- Task brief
Starting at the top of the entries below, write out each line up to and including the one containing "struct('baseboard_right', b, 'trim', label='white". Leave the pictures out.

(Part of a data file)
>> BEGIN

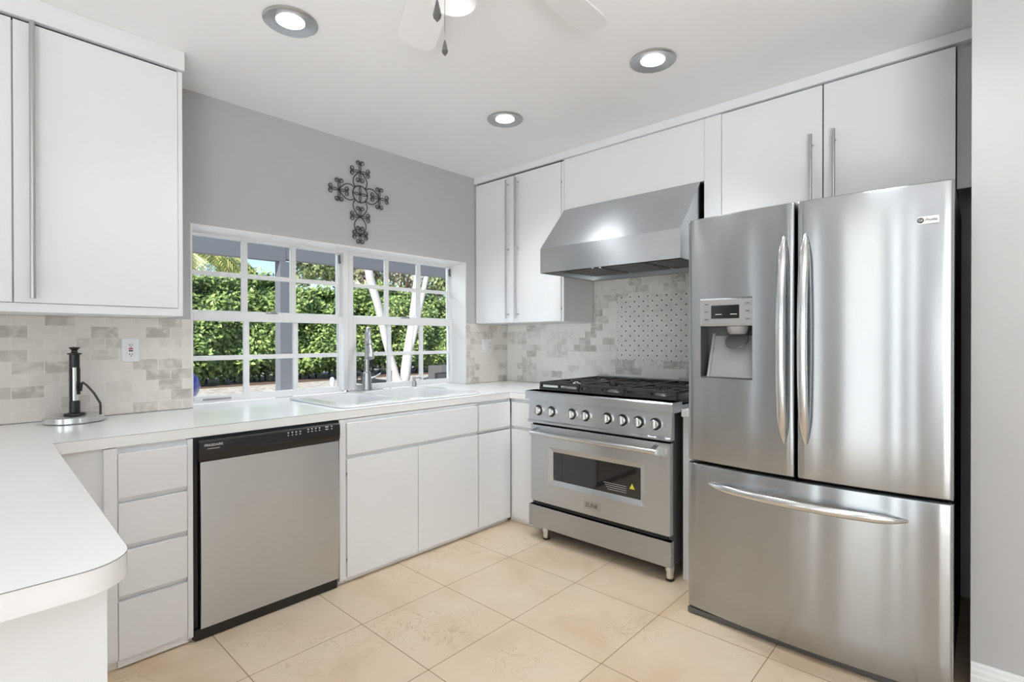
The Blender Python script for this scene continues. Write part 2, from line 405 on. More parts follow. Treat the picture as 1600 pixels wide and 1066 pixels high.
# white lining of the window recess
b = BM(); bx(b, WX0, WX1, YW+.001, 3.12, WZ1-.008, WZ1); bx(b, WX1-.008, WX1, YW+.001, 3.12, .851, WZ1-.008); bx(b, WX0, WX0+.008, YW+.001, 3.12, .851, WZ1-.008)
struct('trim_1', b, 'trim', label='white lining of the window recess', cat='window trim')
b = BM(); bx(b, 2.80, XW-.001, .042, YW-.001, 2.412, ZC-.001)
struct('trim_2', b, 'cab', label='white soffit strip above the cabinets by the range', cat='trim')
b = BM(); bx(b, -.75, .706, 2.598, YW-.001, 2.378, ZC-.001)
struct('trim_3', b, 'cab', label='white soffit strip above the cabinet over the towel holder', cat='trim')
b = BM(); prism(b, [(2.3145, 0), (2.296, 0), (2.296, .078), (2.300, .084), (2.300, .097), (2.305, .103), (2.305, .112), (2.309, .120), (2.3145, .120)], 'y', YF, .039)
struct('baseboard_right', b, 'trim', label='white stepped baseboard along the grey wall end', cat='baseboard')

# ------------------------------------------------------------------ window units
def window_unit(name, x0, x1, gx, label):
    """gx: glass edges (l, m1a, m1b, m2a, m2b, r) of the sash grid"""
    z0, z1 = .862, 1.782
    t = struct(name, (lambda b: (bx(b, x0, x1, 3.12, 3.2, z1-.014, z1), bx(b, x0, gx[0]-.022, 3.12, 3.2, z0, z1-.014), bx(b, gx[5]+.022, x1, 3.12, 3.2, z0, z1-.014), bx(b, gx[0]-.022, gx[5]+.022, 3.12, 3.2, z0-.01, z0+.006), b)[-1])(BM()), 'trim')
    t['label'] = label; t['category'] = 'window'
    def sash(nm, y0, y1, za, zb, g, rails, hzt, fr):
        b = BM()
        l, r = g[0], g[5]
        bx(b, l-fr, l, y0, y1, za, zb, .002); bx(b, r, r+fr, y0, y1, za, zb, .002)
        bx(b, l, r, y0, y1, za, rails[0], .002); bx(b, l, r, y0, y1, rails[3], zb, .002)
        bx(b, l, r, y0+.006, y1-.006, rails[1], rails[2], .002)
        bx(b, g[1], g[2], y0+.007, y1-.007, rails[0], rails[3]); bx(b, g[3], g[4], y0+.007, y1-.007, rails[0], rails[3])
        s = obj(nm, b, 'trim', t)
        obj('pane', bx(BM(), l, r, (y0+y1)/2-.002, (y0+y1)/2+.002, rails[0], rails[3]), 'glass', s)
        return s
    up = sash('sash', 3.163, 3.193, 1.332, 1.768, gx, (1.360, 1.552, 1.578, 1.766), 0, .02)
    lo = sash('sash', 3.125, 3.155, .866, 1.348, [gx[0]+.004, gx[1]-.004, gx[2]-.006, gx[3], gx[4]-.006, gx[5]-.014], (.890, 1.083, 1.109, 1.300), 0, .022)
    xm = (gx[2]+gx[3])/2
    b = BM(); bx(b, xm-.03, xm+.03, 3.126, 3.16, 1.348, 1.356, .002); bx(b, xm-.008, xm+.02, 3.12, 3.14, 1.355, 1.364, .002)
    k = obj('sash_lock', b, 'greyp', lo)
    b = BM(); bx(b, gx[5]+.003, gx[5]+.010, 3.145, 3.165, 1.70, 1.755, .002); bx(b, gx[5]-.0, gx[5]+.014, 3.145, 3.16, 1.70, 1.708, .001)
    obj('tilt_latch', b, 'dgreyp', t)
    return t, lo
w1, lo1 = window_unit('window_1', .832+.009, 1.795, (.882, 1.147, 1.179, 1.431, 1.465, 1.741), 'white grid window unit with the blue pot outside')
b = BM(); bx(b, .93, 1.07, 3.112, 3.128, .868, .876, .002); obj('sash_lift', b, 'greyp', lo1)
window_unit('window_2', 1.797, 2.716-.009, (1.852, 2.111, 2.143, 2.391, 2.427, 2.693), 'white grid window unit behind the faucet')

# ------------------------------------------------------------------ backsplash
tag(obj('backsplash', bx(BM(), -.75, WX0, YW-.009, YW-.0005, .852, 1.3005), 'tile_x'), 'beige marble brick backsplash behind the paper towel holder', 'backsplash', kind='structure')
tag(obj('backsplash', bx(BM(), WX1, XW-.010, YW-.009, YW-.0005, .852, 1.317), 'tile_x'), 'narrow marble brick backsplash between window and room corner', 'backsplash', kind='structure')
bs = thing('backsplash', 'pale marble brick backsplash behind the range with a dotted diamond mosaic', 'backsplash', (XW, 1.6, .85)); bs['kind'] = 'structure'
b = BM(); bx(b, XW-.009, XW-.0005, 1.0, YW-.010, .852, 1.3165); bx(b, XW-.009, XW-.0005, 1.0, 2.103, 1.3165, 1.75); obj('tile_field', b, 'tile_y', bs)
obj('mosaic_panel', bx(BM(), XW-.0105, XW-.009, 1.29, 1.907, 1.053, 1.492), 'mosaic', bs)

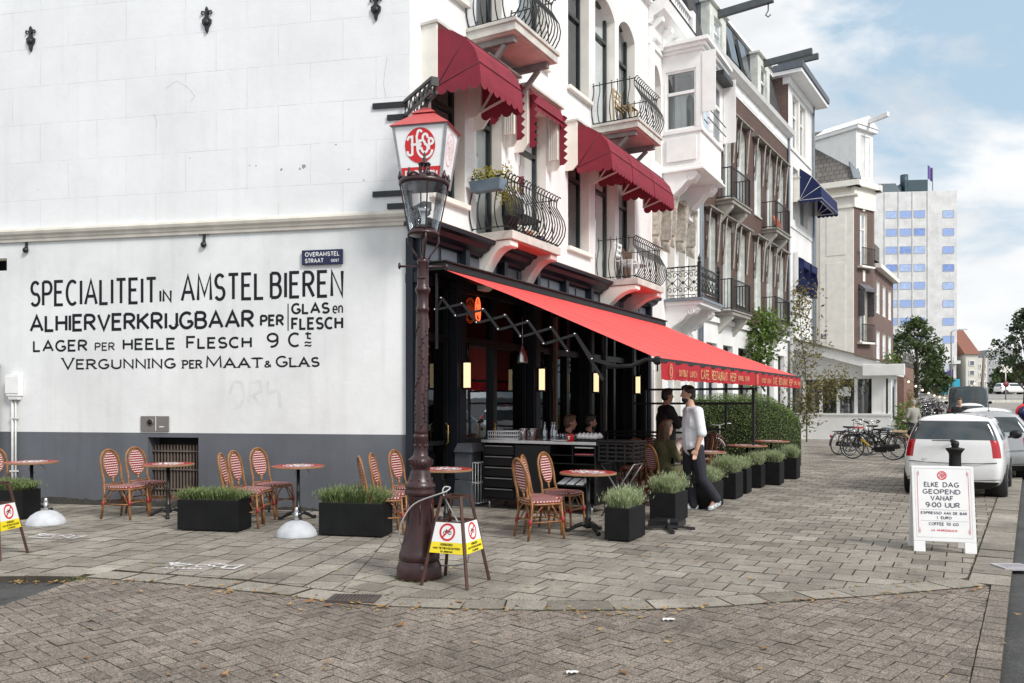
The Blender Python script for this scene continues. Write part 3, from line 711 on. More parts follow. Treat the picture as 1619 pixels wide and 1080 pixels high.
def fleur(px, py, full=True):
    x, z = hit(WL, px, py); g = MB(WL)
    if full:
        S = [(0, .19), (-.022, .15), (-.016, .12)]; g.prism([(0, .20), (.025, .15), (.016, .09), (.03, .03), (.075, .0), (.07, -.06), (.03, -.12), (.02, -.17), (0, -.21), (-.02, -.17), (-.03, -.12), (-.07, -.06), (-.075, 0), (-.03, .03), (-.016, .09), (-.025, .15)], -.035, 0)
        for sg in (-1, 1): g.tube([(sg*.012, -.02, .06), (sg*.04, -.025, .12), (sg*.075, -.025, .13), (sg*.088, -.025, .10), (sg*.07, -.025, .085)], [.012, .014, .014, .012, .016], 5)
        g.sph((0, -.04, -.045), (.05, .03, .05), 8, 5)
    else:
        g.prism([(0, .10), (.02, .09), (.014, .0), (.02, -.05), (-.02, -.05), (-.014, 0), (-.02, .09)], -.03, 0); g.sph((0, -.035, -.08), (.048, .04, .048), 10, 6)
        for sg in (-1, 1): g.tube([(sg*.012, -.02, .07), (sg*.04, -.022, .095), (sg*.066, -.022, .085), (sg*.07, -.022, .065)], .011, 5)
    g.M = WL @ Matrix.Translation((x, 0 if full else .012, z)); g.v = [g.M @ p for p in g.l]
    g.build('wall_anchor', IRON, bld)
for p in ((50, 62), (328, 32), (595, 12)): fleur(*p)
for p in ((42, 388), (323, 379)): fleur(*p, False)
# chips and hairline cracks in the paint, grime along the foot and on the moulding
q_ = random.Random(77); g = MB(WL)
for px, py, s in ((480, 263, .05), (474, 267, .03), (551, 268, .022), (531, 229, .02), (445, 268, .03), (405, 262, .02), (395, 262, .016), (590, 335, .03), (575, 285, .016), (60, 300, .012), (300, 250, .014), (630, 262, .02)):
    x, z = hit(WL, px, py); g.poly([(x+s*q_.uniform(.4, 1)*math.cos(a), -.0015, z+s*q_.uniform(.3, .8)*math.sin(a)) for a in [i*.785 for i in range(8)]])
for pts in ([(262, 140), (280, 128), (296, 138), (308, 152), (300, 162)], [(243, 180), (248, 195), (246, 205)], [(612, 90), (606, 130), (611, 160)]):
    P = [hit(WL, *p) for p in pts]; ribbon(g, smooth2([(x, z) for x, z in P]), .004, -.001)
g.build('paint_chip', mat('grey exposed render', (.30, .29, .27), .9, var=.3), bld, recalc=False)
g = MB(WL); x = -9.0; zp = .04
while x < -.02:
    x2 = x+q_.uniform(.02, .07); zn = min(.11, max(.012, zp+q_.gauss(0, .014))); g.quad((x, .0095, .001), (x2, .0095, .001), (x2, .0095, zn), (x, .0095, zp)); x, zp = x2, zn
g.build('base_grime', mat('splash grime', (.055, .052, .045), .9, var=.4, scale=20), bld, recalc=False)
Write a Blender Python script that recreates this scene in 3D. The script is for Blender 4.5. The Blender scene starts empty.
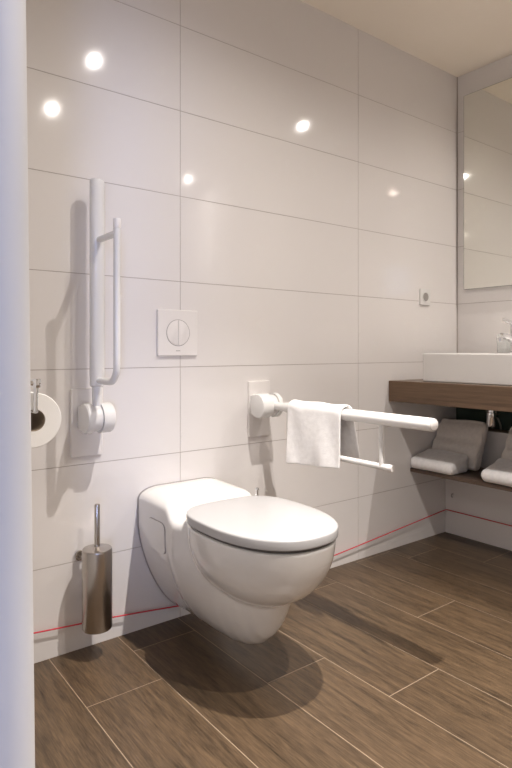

>> END

- The reply
The Blender Python script for this scene continues. Write part 2, from line 405 on. More parts follow. Treat the picture as 1600 pixels wide and 1066 pixels high.
# white lining of the window recess
b = BM(); bx(b, WX0, WX1, YW+.001, 3.12, WZ1-.008, WZ1); bx(b, WX1-.008, WX1, YW+.001, 3.12, .851, WZ1-.008); bx(b, WX0, WX0+.008, YW+.001, 3.12, .851, WZ1-.008)
struct('trim_1', b, 'trim', label='white lining of the window recess', cat='window trim')
b = BM(); bx(b, 2.80, XW-.001, .042, YW-.001, 2.412, ZC-.001)
struct('trim_2', b, 'cab', label='white soffit strip above the cabinets by the range', cat='trim')
b = BM(); bx(b, -.75, .706, 2.598, YW-.001, 2.378, ZC-.001)
struct('trim_3', b, 'cab', label='white soffit strip above the cabinet over the towel holder', cat='trim')
b = BM(); prism(b, [(2.3145, 0), (2.296, 0), (2.296, .078), (2.300, .084), (2.300, .097), (2.305, .103), (2.305, .112), (2.309, .120), (2.3145, .120)], 'y', YF, .039)
struct('baseboard_right', b, 'trim', label='white stepped baseboard along the grey wall end', cat='baseboard')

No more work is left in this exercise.